(Rows from a 3D scene dataset)
"""

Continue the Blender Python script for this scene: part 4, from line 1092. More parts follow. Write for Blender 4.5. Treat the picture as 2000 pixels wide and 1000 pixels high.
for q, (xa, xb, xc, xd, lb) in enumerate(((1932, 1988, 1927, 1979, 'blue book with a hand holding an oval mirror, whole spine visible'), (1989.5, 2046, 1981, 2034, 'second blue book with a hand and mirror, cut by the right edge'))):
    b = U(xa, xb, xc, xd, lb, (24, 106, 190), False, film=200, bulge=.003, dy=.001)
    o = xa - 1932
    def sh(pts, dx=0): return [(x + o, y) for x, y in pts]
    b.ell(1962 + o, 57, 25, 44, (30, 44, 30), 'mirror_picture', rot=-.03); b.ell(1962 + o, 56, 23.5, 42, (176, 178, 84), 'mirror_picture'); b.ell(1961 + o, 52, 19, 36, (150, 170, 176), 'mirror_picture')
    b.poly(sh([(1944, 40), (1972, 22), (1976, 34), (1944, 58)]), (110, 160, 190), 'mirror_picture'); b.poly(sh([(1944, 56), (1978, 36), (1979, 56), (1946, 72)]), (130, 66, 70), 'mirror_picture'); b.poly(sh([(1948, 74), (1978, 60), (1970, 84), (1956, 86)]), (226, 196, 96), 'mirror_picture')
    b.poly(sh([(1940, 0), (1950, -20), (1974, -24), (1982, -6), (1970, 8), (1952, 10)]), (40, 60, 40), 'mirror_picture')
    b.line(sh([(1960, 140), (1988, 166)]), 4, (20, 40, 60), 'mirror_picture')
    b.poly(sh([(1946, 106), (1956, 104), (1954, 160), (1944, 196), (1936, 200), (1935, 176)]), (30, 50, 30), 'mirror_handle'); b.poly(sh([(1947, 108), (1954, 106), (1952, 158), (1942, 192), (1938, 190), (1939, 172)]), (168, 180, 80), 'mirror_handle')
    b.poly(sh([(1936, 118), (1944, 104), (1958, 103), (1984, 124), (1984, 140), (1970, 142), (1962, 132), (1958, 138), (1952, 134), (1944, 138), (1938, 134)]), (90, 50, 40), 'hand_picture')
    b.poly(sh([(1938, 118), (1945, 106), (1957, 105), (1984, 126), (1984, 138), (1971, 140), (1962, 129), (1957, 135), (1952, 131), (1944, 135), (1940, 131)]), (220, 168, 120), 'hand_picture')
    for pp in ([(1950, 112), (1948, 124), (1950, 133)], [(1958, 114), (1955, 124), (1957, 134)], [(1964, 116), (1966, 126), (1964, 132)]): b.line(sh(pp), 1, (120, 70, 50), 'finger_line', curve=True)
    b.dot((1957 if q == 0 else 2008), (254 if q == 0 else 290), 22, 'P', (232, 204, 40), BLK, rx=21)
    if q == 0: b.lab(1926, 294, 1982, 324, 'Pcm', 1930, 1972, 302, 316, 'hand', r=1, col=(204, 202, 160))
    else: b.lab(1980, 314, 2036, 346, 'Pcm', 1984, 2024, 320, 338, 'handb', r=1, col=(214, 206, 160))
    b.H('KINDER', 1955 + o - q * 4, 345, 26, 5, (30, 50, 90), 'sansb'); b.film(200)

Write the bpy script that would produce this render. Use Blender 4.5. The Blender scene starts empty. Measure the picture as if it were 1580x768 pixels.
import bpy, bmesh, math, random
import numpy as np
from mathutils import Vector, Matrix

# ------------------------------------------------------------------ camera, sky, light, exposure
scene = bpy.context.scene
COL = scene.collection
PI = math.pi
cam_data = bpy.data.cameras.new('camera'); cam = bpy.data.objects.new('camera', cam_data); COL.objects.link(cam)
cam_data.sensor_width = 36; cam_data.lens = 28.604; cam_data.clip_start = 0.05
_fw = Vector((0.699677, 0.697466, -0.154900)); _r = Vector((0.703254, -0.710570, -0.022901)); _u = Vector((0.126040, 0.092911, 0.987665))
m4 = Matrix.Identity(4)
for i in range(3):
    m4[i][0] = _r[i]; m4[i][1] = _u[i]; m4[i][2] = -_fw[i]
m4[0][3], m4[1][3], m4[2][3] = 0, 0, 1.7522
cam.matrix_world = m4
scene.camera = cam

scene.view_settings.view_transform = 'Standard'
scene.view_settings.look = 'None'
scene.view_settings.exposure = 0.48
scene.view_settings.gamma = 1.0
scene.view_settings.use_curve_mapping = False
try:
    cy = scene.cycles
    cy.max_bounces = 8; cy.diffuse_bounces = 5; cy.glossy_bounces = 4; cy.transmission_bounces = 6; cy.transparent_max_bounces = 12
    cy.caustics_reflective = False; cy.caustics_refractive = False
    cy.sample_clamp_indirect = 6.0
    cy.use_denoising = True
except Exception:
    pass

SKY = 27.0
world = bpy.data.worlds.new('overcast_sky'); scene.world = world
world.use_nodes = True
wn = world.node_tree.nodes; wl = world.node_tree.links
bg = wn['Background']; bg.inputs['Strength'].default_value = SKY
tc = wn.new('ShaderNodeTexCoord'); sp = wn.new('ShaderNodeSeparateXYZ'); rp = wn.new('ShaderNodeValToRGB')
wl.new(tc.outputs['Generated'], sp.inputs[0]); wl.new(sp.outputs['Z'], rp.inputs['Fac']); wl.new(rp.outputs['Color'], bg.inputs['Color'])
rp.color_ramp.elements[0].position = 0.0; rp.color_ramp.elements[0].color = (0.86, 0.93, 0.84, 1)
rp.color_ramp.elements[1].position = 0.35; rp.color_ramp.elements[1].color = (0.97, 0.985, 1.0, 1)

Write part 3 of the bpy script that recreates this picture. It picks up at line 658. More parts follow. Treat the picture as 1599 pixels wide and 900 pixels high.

"""

# Directive
Print out every entry, keeping each one exact.

# Answer to this exercise
Continue the Blender Python script for this scene: part 4, from line 1092. More parts follow. Write for Blender 4.5. Treat the picture as 2000 pixels wide and 1000 pixels high.
for q, (xa, xb, xc, xd, lb) in enumerate(((1932, 1988, 1927, 1979, 'blue book with a hand holding an oval mirror, whole spine visible'), (1989.5, 2046, 1981, 2034, 'second blue book with a hand and mirror, cut by the right edge'))):
    b = U(xa, xb, xc, xd, lb, (24, 106, 190), False, film=200, bulge=.003, dy=.001)
    o = xa - 1932
    def sh(pts, dx=0): return [(x + o, y) for x, y in pts]
    b.ell(1962 + o, 57, 25, 44, (30, 44, 30), 'mirror_picture', rot=-.03); b.ell(1962 + o, 56, 23.5, 42, (176, 178, 84), 'mirror_picture'); b.ell(1961 + o, 52, 19, 36, (150, 170, 176), 'mirror_picture')
    b.poly(sh([(1944, 40), (1972, 22), (1976, 34), (1944, 58)]), (110, 160, 190), 'mirror_picture'); b.poly(sh([(1944, 56), (1978, 36), (1979, 56), (1946, 72)]), (130, 66, 70), 'mirror_picture'); b.poly(sh([(1948, 74), (1978, 60), (1970, 84), (1956, 86)]), (226, 196, 96), 'mirror_picture')
    b.poly(sh([(1940, 0), (1950, -20), (1974, -24), (1982, -6), (1970, 8), (1952, 10)]), (40, 60, 40), 'mirror_picture')
    b.line(sh([(1960, 140), (1988, 166)]), 4, (20, 40, 60), 'mirror_picture')
    b.poly(sh([(1946, 106), (1956, 104), (1954, 160), (1944, 196), (1936, 200), (1935, 176)]), (30, 50, 30), 'mirror_handle'); b.poly(sh([(1947, 108), (1954, 106), (1952, 158), (1942, 192), (1938, 190), (1939, 172)]), (168, 180, 80), 'mirror_handle')
    b.poly(sh([(1936, 118), (1944, 104), (1958, 103), (1984, 124), (1984, 140), (1970, 142), (1962, 132), (1958, 138), (1952, 134), (1944, 138), (1938, 134)]), (90, 50, 40), 'hand_picture')
    b.poly(sh([(1938, 118), (1945, 106), (1957, 105), (1984, 126), (1984, 138), (1971, 140), (1962, 129), (1957, 135), (1952, 131), (1944, 135), (1940, 131)]), (220, 168, 120), 'hand_picture')
    for pp in ([(1950, 112), (1948, 124), (1950, 133)], [(1958, 114), (1955, 124), (1957, 134)], [(1964, 116), (1966, 126), (1964, 132)]): b.line(sh(pp), 1, (120, 70, 50), 'finger_line', curve=True)
    b.dot((1957 if q == 0 else 2008), (254 if q == 0 else 290), 22, 'P', (232, 204, 40), BLK, rx=21)
    if q == 0: b.lab(1926, 294, 1982, 324, 'Pcm', 1930, 1972, 302, 316, 'hand', r=1, col=(204, 202, 160))
    else: b.lab(1980, 314, 2036, 346, 'Pcm', 1984, 2024, 320, 338, 'handb', r=1, col=(214, 206, 160))
    b.H('KINDER', 1955 + o - q * 4, 345, 26, 5, (30, 50, 90), 'sansb'); b.film(200)

Write the bpy script that would produce this render. Use Blender 4.5. The Blender scene starts empty. Measure the picture as if it were 1580x768 pixels.
import bpy, bmesh, math, random
import numpy as np
from mathutils import Vector, Matrix

# ------------------------------------------------------------------ camera, sky, light, exposure
scene = bpy.context.scene
COL = scene.collection
PI = math.pi
cam_data = bpy.data.cameras.new('camera'); cam = bpy.data.objects.new('camera', cam_data); COL.objects.link(cam)
cam_data.sensor_width = 36; cam_data.lens = 28.604; cam_data.clip_start = 0.05
_fw = Vector((0.699677, 0.697466, -0.154900)); _r = Vector((0.703254, -0.710570, -0.022901)); _u = Vector((0.126040, 0.092911, 0.987665))
m4 = Matrix.Identity(4)
for i in range(3):
    m4[i][0] = _r[i]; m4[i][1] = _u[i]; m4[i][2] = -_fw[i]
m4[0][3], m4[1][3], m4[2][3] = 0, 0, 1.7522
cam.matrix_world = m4
scene.camera = cam

scene.view_settings.view_transform = 'Standard'
scene.view_settings.look = 'None'
scene.view_settings.exposure = 0.48
scene.view_settings.gamma = 1.0
scene.view_settings.use_curve_mapping = False
try:
    cy = scene.cycles
    cy.max_bounces = 8; cy.diffuse_bounces = 5; cy.glossy_bounces = 4; cy.transmission_bounces = 6; cy.transparent_max_bounces = 12
    cy.caustics_reflective = False; cy.caustics_refractive = False
    cy.sample_clamp_indirect = 6.0
    cy.use_denoising = True
except Exception:
    pass

SKY = 27.0
world = bpy.data.worlds.new('overcast_sky'); scene.world = world
world.use_nodes = True
wn = world.node_tree.nodes; wl = world.node_tree.links
bg = wn['Background']; bg.inputs['Strength'].default_value = SKY
tc = wn.new('ShaderNodeTexCoord'); sp = wn.new('ShaderNodeSeparateXYZ'); rp = wn.new('ShaderNodeValToRGB')
wl.new(tc.outputs['Generated'], sp.inputs[0]); wl.new(sp.outputs['Z'], rp.inputs['Fac']); wl.new(rp.outputs['Color'], bg.inputs['Color'])
rp.color_ramp.elements[0].position = 0.0; rp.color_ramp.elements[0].color = (0.86, 0.93, 0.84, 1)
rp.color_ramp.elements[1].position = 0.35; rp.color_ramp.elements[1].color = (0.97, 0.985, 1.0, 1)

Write part 3 of the bpy script that recreates this picture. It picks up at line 658. More parts follow. Treat the picture as 1599 pixels wide and 900 pixels high.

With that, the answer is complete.